Cuando se utilizó la cuerda al completo (3/3/2/2/1), las distintas secciones no sonaban como un grupo conjuntado y homogéneo, y nada ayudaba en este sentido la rudeza y el mecanicismo de Manfredo Kraemer cuando era él quien ejercía de concertino y, por tanto, de primus inter pares. En el Concierto número 5, en cambio, con tan solo un instrumentista por parte, la concertación ganó muchos puntos, acentuada por la presencia de Lopes Ferreira como violín solista. Los instrumentos de viento exhibieron también notables desigualdades, especialmente oboes, trompas y fagot. Karel Valter lució mejor sus virtudes con la flauta dulce que con el traverso; excelente y seguro Michael Form en sus dos intervenciones solistas y asombroso el desparpajo del veterano Gabriele Cassone en la intimidante y estratosférica parte para trompeta del Concierto número 2.

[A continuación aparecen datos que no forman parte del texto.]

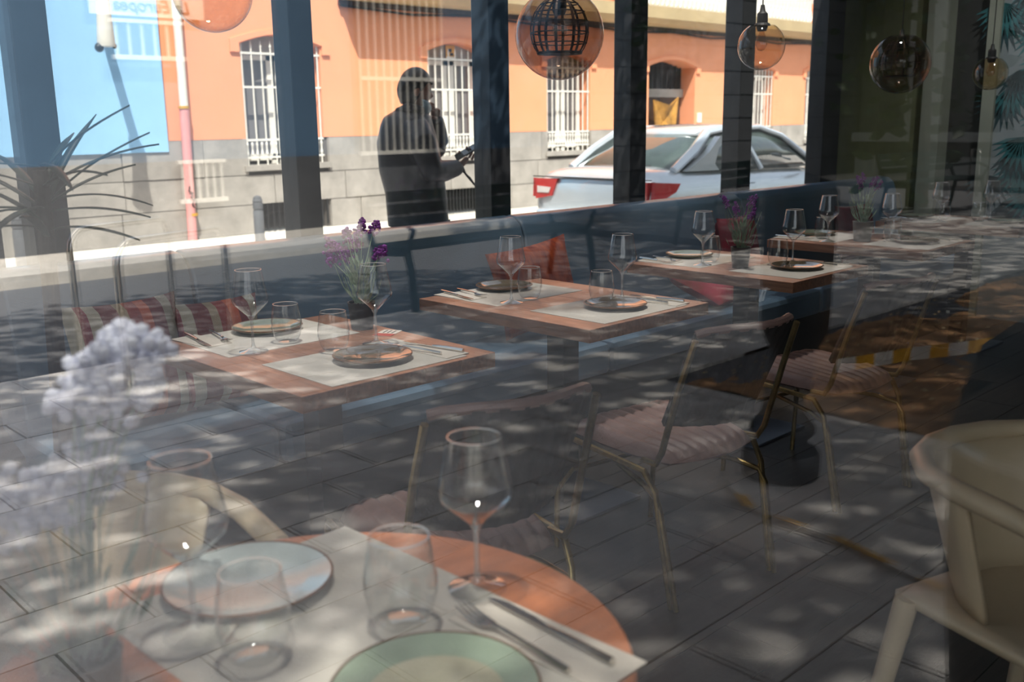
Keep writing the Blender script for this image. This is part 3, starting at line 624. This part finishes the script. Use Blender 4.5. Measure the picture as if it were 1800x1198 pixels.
for s_ in (1, -1):
    MB().ball((0, 0, 0), .03, 8, .6, .3, 1.05).build('ear', 'skin', hd, smooth=True).matrix_local = hm @ Tm((-.005, .079*s_, -.01))
    MB().ball((0, 0, 0), .011, 6).build('eye', 'white', hd, smooth=True).matrix_local = hm @ Tm((.083, .03*s_, .014))
def hairfn(u, v):
    th = PI*.78*u; ph = 2*PI*v; x = math.sin(th)*math.cos(ph); y = math.sin(th)*math.sin(ph); z = math.cos(th); k = 1
    t_ = min(1, max(0, (x+.15)/.75)); lim = -.78+1.2*t_*t_*(3-2*t_)
    zz = max(z, lim)
    rough = 1+.035*math.sin(ph*9+th*7)
    return (x*.099*rough-.004, y*.080*rough*(1-.1*(z < 0)), zz*.127+.003)
MB().grid(hairfn, 22, 44, hm).build('hair', 'hair', man, smooth='all', solid=.012)
MB().grid(lambda u, v: ((.088+.03*math.sin(PI*u))*math.cos((v-.5)*2.3), .082*math.sin((v-.5)*2.3), -.05-.085*u), 6, 14, hm).build('face_mask', 'mask', man, smooth='all', solid=.004)
MB().tube([tuple(mp(702, 196, -.05)), tuple(mp(716, 188, -.09)), tuple(mp(740, 194, -.06)), tuple(mp(748, 198, .05)), tuple(mp(722, 188, .1))], .028, 8, closed=True).build('collar', 'jacket', man, smooth=True)
def hand(wr, dirv, nrm, curl, name, par, flip=1):
    """palm with four fingers and a thumb; wr wrist, dirv towards the knuckles, nrm out of the palm"""
    d = Vector(dirv).normalized(); n = Vector(nrm).normalized(); s_ = d.cross(n).normalized()*flip; n = s_.cross(d)*flip; w = Vector(wr)
    base = skinned('%s' % name, [(*w, .026, .02), (*(w+d*.045), .036, .018), (*(w+d*.085), .038, .016)], [(0, 1), (1, 2)], 'skin', par)
    for k, (off, ln) in enumerate(((-.03, .9), (-.01, 1.0), (.01, .95), (.03, .75))):
        p0 = w+d*.08+s_*off; a = curl; p1 = p0+(d*math.cos(a)+n*math.sin(a))*.036*ln; a += curl; p2 = p1+(d*math.cos(a)+n*math.sin(a))*.026*ln; a += curl*.8; p3 = p2+(d*math.cos(a)+n*math.sin(a))*.02*ln
        skinned('finger', [(*p0, .0095), (*p1, .009), (*p2, .0085), (*p3, .007)], [(0, 1), (1, 2), (2, 3)], 'skin', base, 1)
    t0 = w+d*.03-s_*.03; t1 = t0-s_*.025+d*.025+n*.012; t2 = t1+d*.026+n*.016; skinned('thumb', [(*t0, .013), (*t1, .011), (*t2, .009)], [(0, 1), (1, 2)], 'skin', base, 1)
w1 = mp(808, 294, .06); hand(w1, mp(822, 276, .08)-w1, -ff_+Vector((0, 0, .4)), .55, 'hand', man)
w2 = mp(766, 206, .18); hand(w2, mp(764, 182, .08)-w2, -rr_-ff_*.3, .7, 'hand', man, -1)
pc = mp(818, 268, .05)
ph_ = thing('phone', 'black mobile phone held in the right hand of the man in the street', 'phone', MO+pc, 0)
e_ = Vector((rr_.x*.05, rr_.y*.05, .035)); MB().box(-.07, .07, -.036, .036, -.005, .005).build('phone_body', 'trim', ph_, bevel=.003); MB().box(-.063, .063, -.032, .032, .005, .0065).build('screen', 'carglass', ph_)
ph_.rotation_euler = (0.5, -.5, YAW-PI/2)
st = thing('lanyard_strap', 'black strap hanging from the hand of the man in the street', 'strap', (0, 0, 0))
MB().tube([MO+mp(812, 290, .05), MO+mp(818, 305, .05), MO+mp(835, 325, .04), MO+mp(855, 352, .03), MO+mp(862, 372, .03)], .007, 6).tube([MO+mp(812, 300, .05), MO+mp(826, 312, .05), MO+mp(842, 335, .04)], .005, 5).build('strap_band', 'trim', st)

# ================================================================== banquette
bq = thing('banquette', 'long blue-grey leatherette bench with a rounded backrest under the far windows', 'bench', (0, 0, 0))
segs = [(.95, 1.55), (1.56, 3.165), (3.175, 4.95), (4.96, 6.9)]
for a, b in segs:
    bx('seat_cushion', 'leather', bq, a, b, 2.66, 3.22, .31, .45, bevel=.03)
    MB().prism([(3.13, .45), (3.16, .62), (3.19, .86), (3.21, .915), (3.25, .945), (3.31, .95), (3.36, .93), (3.385, .88), (3.39, .42), (3.2, .36)], a, b, 'X').build('backrest', 'leather', bq, smooth=True, bevel=.008)
bx('plinth', 'wall_dark', bq, .97, 6.88, 2.76, 3.38, 0, .31)
# cushions
def cushion(name, m, label, loc, size, rx, rz, ry=0):
    w, h = size
    def fn(u, v):
        x = (u*2-1); z = (v*2-1); e = (1-x**4)*(1-z**4)
        k = 1-.06*(x*x*z*z < .3)
        return (x*w/2*(1-.07*(1-z*z)), 0, z*h/2*(1-.07*(1-x*x))), e
    mb = MB()
    for s_ in (1, -1): mb.grid(lambda u, v: (fn(u, v)[0][0], s_*(.065*max(0, fn(u, v)[1])**.55), fn(u, v)[0][2]), 14, 14)
    o = mb.build(name, m, None, smooth='all'); o.location = loc; o.rotation_euler = (rx, ry, rz); tag(o, label, 'cushion', 'cushions on the blue-grey bench'); return o
def CU(px, py, Y): return at(px, py, Y=Y)
q = CU(250, 590, 3.02); cushion('cushion', 'cush_stripe', 'red and cream striped cushion at the left end of the bench', (q.x-.04, 3.03, .65), (.38, .40), -.22, .05)
q = CU(358, 590, 3.02); cushion('cushion', 'cush_stripe', 'striped cushion beside it, nearer the first square table', (q.x+.06, 3.04, .63), (.34, .36), -.25, -.05)
q = CU(925, 530, 3.05); cushion('cushion', 'cush_orange', 'orange cushion leaning on the bench behind the second square table', (q.x, 2.99, .67), (.44, .38), -.22, -.12, -.12)
q = CU(1225, 490, 3.0); cushion('cushion', 'cush_pink', 'pink and orange cushion lying on the bench behind the third table', (q.x, 2.90, .54), (.44, .34), -1.2, .1)
q = CU(1300, 402, 3.05); cushion('cushion', 'cush_red', 'dark red cushion leaning on the bench behind the third flowerpot', (q.x, 3.05, .66), (.40, .38), -.2, .1)
cushion('cushion', 'cush_red', 'dark red cushion at the far end of the bench near the end wall', (6.05, 3.05, .64), (.38, .36), -.2, -.1)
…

El público disfrutó de lo lindo durante las dos horas largas e ininterrumpidas que duró este desfile de conciertos “avec plusieurs instruments”, como escribió Bach con inmaculada caligrafía en la cubierta del manuscrito que dedicó, en francés cortesano, al margrave de Brandeburgo. Tenían tantas ganas de aplaudir mientras esperaban su turno para salir que retomaban espontánemente los aplausos hasta cuando, concluido el concierto, los músicos volvían al escenario a recoger sus partituras. No escuchamos, ni de lejos, la mejor versión de Café Zimmermann, ni tampoco interpretaciones dignas de recordarse de ninguno de los seis conciertos. Pero quizás haya que valorar por encima de todo el hecho de que ellos pudieran tocar y nosotros escuchar, que tantas personas lo disfrutaran y que el genio de Bach se proclamara una vez más a los cuatro vientos. Si miramos a nuestro alrededor, esta apariencia de normalidad que transmitimos de cara al exterior roza el milagro. Y basta preguntar a cualesquiera músicos para confirmarlo. Bach vuelve el miércoles al Auditorio Nacional: en sesión doble.